Во времена Даля появилось и слово «начайные», которое со временем превратилось в известное нам слово «чаевые». Московское выражение «на чай» к концу ХIХ века быстро распространилось по всей России. Также в Москве родилось и слово «чаевничать».
В ХIХ веке питье чая делилось на домашнее и в заведении. Но прежде чем поговорить об этом, вспомним о главном предмете чайного стола – самоваре. Он известен в России с начала ХVII века. Поэтому во времена Пушкина вместо «пить чай» говорили «самоварничать». А любителей чая называли самоварниками, или, по свидетельству Даля, «чаепийцами». Известный нам чайник появился куда позже самовара и служил при нем подспорьем, потому что в него клали заварку и наливали кипяток из самовара. И назывался он в то время «посудиной». В «Толковом словаре» Даля мы с удивлением читаем, что первое значение слова «чайник» – это «охотник до чая», а второе, побочное – это «посудина с ручкой и носком для настою чая». А современник Даля П. Вяземский называл самовар «неугасимым дедом» и посвятил ему замечательное стихотворение.

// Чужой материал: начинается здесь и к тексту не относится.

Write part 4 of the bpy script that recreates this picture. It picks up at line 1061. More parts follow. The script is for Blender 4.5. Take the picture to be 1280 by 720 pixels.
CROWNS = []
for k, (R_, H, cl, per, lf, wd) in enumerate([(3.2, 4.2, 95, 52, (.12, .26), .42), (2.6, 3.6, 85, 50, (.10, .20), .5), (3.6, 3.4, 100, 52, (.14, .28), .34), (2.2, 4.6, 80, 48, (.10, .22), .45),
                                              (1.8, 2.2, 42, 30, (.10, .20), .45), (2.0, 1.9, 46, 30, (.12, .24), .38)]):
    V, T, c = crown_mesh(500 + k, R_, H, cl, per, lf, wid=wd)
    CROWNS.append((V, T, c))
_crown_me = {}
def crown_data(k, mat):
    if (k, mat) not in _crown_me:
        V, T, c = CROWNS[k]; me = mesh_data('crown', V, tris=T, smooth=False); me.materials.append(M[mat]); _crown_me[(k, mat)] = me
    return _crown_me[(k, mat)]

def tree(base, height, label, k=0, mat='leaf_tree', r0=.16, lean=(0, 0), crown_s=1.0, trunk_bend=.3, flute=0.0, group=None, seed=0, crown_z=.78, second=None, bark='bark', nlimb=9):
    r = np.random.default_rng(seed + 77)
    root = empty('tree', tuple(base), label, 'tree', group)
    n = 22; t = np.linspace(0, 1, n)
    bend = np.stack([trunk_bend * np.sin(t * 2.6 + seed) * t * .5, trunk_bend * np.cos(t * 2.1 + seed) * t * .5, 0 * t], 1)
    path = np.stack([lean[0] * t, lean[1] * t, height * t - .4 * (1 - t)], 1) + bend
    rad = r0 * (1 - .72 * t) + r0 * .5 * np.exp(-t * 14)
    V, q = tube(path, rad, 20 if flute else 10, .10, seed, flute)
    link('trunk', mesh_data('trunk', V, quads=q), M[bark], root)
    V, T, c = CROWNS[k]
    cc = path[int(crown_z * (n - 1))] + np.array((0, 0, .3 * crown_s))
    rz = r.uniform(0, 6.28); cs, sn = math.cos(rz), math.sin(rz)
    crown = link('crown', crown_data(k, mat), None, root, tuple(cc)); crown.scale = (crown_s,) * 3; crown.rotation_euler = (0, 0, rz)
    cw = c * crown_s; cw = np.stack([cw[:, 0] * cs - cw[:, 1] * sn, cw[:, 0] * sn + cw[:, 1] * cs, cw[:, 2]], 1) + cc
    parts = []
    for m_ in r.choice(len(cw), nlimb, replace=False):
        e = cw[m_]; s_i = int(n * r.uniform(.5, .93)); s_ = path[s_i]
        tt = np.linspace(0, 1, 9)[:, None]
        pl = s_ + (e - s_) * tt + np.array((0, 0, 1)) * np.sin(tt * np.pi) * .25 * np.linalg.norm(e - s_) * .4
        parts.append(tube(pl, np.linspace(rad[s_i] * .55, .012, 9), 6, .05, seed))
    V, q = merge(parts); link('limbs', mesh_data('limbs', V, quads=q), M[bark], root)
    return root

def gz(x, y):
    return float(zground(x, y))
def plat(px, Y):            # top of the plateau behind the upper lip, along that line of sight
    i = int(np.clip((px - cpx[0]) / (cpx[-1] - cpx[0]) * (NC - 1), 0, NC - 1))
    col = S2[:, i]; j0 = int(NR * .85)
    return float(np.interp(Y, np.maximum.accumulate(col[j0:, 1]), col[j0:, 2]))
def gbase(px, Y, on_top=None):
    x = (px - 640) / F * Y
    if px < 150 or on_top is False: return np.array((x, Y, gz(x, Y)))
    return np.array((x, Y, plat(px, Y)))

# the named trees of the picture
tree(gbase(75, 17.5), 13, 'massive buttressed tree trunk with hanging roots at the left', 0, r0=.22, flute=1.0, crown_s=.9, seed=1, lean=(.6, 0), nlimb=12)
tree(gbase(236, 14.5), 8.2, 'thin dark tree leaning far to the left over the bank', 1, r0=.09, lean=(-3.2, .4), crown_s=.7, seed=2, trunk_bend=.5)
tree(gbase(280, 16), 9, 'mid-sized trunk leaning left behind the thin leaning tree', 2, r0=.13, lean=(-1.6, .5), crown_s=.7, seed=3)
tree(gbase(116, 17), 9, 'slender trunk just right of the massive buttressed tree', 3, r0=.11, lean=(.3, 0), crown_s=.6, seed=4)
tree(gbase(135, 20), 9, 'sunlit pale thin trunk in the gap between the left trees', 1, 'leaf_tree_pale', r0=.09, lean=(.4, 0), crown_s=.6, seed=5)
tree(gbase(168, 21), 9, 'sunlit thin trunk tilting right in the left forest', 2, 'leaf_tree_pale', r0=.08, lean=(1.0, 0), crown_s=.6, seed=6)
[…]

Есть известное описание вечернего московского чаепития и у А.Н. Островского: «В четыре часа по всему Замоскворечью слышен ропот самоваров… Если это летом, то в домах открываются все окна и …составляются семейные картины. Идя по улице в этот час дня, вы можете любоваться этими картинами. Вот направо, широко распахнутого окна, купец…с невозмутимым хладнокровием уничтожает кипящую влагу, изредка поглаживая свой корпус в разных направлениях: это значит, по душе пошло, то есть по всем жилкам…»
Было еще светское чаепитие. «Обед или бал, – говорилось в книге “Хороший тон”, изданной в 1881 году, – бывают причиною многих хлопот и забот. Чай же, напротив того, не причиняет никаких беспокойств, и чем лучше присутствующие знают друг друга, тем приятнее и веселее проводится время».
Что же касается чаепития в заведении, то есть в харчевне или трактире, это был своего рода ритуал. В Москве середины ХIХ века было несколько сотен подобных заведений. «Ни одно тяжебное дело, ссора или мировая, дела по коммерческим оборотам и т.п. никогда не обойдутся без чая, – писал современник.– Чай у москвича есть благовидный предмет для всех случаев».
Великим достоинством трактира была мытищинская вода. Помните картину «Чаепитие в Мытищах»? Мытищинская вода славилась своим необычайным вкусом. По всей дороге от Москвы до Мытищ трактирщики всегда специально напоминали посетителям, что чай у них не на обычной колодезной воде, а на мытищинской.
Уже давно вода везде стала другой, а выражение «чаепитие в Мытищах» осталось. Наш удивительный язык сберег то, что не сумели сберечь люди.